Wednesday, March 18, 2015

Jars of Blood

I look at the jars of blood on the counter, and I wonder what I did wrong. Clearly something did not go according to plan, and now I need to figure out what to do with thirteen jars of blood. It would be funny if it were Halloween. If we were in October, then I would have the perfect prop for any sort of spooky themed party. It is March, and the jars with the deep red liquid and floating chunks of skin of oranges, don’t look very appealing and it is a little too soon be pulling out the Halloween decorations. I am still recovering from the St. Patrick's Day, Halloween can wait until we are past the threat of frost. 

Somewhere in the last few weeks, it seems that aspects of my world have evolved. If you were to ask me a year ago if I thought I would be on speaking terms with either one of my brothers, I probably would have chuckled and changed the subject. It is amazing what a funeral does, and I think it is true that when one door shuts, another one opens some where else.
You might be wondering how jars of blood and me being on speaking terms with my brother have anything to do with each other. Rest assured that the thick syrupy red substance carefully sealed inside the mason jars, may have some actually blood on in it, but certainly none of my brothers.  If there is any actual blood, it is probably mine, because I don’t own a zester. 

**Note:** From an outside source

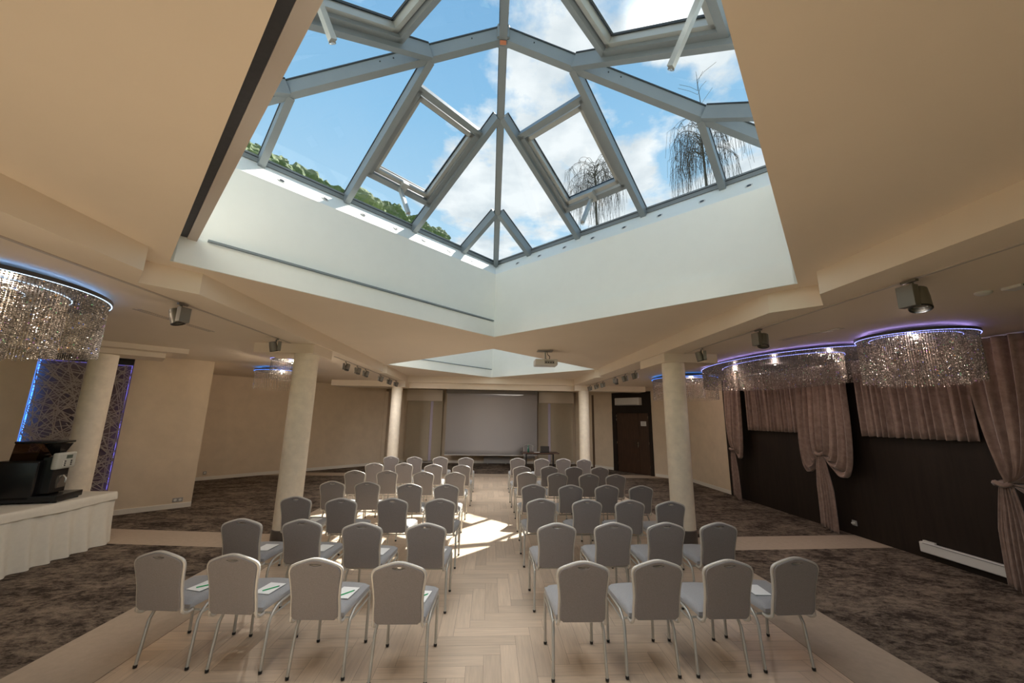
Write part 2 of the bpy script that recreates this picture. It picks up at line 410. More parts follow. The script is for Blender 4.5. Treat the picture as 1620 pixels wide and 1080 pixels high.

I have been trying to get through my cookbooks.  It has been a challenge, mostly because I am acquiring them at an alarming rate. I received a cookbook for Christmas called Food In Jars.  There was a charming recipe for Blood Orange Marmalade. I don’t really love marmalade, but I thought it would be something different to try, and Moro Oranges are in season.

It was the beginning of the recipe when my brother rang. Modern technology and speaker phone is a blessing. I was able to continue to try and zest Moro Oranges with a potato peeler and talk to him at the same time and then talk with my nieces.  There problem with the deep red juice and an potato peeler is that you can’t tell if you have cut your self until much later, because it all looks the same. I have no idea how many times I cut myself. 

The entire time of prepping the marmalade I was on the phone trying to wrangle my mind around the pink sheep that my niece was telling me about, and how if I ever found a pink sheep it is supposed to be lucky. The conversation bounced from topic to topic in a way that only an eight year old logic can understand, and I marveled at this new dimension of my life.  I am not a cuddly person,I am not always an easy person to get along with, and I build walls and some of my flaws are my best features. Sometimes I don’t even think I am a completely good person,  but I know for a fact that I not have  traded that moment on the phone for all the blue in the sky. I was completely out of my comfort zone, and not just with the cauldron oranges and syrup. It was wonderful.


After it was all over I looked at the jars of blood on the counter, and wondered what I did wrong and if the stain of Moro Oranges would ever come out of my hand, or if I was fated to look like Lady Macbeth for the rest of my life. It didn’t really matter what I did wrong with the recipe, because I know I did something right on the phone. 

Saturday, January 3, 2015

Laundry and Gratitude

With the beginning of a new year there is often time a pause of reflection. A reflection of life and the challenges and triumphs from the past year. Over all I could say very little happened last year, or perhaps a lot happened last year, and it is all a matter of perspective. The new year is good for one thing, and that is making me think about gratitude.

A couple of weeks ago I had invited my mother and the love of her life over for dinner and to put up the Christmas Tree.  Traditionally we have dinner and drinks, before we get to the tree hugging part of the evening. I really do mean tree hugging, because how else are you going to get the lights on the tree?   Over dinner we were trading stories of the past. because nothing brings forth a fresh bout of nostalgia like Christmas Traditions.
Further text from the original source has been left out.